Data:
────────────────

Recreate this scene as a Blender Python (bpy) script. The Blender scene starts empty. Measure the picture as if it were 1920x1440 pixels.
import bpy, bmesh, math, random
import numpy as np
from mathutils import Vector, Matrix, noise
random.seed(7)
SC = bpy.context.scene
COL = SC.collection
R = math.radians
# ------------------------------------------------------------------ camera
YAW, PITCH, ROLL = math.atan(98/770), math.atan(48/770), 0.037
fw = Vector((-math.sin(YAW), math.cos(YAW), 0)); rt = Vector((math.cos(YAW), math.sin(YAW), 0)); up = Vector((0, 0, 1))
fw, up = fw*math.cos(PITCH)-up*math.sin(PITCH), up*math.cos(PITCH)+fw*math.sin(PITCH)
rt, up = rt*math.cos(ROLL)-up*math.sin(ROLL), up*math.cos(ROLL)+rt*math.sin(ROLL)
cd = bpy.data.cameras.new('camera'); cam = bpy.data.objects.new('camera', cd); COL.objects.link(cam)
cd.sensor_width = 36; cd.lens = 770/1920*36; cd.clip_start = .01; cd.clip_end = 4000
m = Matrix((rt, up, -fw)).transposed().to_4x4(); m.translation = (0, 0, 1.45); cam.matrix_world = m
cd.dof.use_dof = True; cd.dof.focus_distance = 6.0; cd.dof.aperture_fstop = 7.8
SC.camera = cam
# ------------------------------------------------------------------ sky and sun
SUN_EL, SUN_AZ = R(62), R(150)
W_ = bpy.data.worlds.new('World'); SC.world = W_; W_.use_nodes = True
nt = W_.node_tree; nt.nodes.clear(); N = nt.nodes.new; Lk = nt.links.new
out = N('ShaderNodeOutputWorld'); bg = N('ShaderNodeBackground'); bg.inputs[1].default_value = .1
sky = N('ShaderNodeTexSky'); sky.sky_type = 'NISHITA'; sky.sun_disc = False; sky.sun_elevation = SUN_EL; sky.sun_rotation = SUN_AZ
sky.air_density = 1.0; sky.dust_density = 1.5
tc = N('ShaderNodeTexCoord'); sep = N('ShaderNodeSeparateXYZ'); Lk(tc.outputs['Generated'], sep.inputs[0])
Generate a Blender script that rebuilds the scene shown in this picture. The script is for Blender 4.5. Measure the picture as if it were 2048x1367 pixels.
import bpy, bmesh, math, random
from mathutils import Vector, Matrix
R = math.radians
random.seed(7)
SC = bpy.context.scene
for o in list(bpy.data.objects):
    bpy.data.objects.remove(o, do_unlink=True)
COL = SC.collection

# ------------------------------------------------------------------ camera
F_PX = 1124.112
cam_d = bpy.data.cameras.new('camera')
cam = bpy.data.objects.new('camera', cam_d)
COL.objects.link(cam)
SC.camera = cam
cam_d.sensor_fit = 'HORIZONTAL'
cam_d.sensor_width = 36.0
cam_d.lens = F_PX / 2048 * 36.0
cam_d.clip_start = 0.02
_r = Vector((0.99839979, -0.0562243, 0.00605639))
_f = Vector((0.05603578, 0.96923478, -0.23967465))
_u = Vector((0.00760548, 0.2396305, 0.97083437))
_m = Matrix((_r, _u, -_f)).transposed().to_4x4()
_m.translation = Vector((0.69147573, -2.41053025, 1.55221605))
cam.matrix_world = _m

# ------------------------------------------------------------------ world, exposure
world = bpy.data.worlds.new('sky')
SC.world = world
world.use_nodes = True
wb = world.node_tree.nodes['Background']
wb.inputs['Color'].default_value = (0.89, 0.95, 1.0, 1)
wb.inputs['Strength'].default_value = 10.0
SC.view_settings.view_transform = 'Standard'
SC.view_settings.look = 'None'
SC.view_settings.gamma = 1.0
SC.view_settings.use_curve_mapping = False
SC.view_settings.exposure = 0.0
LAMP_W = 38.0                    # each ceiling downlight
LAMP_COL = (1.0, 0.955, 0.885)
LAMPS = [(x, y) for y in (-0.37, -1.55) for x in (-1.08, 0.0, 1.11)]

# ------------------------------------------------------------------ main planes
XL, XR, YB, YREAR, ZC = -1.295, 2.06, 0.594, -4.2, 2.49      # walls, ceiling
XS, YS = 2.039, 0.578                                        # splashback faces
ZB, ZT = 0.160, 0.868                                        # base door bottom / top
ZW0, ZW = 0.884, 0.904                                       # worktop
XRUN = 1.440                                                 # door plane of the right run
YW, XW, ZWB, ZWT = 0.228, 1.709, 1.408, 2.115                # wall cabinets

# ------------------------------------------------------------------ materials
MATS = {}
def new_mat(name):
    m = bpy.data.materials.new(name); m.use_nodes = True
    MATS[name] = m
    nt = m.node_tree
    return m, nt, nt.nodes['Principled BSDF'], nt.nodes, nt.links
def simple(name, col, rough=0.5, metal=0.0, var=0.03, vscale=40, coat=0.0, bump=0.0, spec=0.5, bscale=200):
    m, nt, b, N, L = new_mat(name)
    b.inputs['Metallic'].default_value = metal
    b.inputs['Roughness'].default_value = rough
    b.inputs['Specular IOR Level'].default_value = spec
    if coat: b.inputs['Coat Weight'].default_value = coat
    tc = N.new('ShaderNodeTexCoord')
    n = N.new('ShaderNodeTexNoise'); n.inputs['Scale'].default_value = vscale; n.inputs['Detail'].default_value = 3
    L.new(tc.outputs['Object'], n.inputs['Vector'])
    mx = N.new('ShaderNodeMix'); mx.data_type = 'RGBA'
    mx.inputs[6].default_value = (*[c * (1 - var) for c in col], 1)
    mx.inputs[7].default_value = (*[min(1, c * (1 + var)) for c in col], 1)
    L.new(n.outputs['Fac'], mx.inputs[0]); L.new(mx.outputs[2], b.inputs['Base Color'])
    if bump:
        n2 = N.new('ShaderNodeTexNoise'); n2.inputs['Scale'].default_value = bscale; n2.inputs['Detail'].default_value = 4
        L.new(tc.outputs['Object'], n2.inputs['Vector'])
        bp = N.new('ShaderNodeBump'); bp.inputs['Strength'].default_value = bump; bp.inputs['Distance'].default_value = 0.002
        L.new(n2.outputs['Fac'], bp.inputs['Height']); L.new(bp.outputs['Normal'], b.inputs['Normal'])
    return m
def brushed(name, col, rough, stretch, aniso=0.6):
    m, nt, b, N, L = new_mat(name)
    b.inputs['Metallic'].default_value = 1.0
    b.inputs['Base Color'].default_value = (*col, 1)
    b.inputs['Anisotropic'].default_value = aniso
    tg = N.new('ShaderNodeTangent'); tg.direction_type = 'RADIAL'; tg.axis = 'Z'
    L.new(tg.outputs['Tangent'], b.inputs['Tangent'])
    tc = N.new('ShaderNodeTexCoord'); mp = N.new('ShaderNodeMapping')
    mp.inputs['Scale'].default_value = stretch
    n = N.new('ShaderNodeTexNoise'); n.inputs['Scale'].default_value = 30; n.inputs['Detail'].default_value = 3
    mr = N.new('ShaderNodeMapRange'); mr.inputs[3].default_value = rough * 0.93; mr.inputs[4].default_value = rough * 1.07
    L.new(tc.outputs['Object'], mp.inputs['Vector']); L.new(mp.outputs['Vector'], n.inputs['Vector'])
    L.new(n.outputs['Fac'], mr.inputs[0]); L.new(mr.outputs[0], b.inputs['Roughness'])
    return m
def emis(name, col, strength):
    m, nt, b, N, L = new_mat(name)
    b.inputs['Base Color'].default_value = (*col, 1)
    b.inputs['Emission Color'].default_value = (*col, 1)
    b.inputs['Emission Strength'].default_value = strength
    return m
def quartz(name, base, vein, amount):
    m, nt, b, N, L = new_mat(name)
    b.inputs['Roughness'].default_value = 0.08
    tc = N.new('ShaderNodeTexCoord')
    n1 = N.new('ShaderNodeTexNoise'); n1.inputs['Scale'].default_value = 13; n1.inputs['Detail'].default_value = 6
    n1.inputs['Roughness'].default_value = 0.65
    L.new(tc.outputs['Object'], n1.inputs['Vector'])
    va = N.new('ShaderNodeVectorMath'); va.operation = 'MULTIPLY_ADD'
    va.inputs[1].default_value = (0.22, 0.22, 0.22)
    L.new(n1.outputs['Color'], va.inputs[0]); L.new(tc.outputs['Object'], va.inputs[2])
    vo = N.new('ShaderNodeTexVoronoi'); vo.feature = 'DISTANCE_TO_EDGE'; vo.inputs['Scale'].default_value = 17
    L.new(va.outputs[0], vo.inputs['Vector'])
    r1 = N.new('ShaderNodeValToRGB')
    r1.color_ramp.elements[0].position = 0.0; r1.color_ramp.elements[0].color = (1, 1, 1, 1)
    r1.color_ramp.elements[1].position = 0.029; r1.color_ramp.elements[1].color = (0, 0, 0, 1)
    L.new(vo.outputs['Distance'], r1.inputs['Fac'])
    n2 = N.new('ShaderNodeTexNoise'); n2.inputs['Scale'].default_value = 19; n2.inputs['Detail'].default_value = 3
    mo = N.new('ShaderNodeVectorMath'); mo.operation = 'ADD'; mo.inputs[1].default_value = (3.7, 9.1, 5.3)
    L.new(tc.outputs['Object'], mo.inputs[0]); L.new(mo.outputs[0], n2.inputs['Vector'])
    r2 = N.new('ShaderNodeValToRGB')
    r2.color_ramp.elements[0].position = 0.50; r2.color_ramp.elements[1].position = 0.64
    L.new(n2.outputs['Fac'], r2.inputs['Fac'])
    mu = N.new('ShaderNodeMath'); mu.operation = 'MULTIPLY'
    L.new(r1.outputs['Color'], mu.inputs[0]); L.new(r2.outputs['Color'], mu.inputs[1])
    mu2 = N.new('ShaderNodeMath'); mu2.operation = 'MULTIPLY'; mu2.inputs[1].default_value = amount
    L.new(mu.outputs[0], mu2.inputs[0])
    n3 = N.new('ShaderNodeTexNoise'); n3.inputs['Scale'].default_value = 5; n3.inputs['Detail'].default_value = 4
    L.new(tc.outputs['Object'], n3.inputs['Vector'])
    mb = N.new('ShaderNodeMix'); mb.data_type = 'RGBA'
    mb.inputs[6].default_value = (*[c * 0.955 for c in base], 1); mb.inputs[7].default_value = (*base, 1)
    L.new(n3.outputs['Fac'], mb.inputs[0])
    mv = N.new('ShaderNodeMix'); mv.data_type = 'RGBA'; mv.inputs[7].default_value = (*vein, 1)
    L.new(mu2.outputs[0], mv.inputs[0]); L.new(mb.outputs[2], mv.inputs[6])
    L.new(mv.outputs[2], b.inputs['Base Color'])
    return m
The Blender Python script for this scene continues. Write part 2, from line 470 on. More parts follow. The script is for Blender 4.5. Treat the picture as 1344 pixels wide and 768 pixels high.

────────────────

To do:
Copy out each line that contains the word "were".

Solution to this exercise:
Recreate this scene as a Blender Python (bpy) script. The Blender scene starts empty. Measure the picture as if it were 1920x1440 pixels.
Generate a Blender script that rebuilds the scene shown in this picture. The script is for Blender 4.5. Measure the picture as if it were 2048x1367 pixels.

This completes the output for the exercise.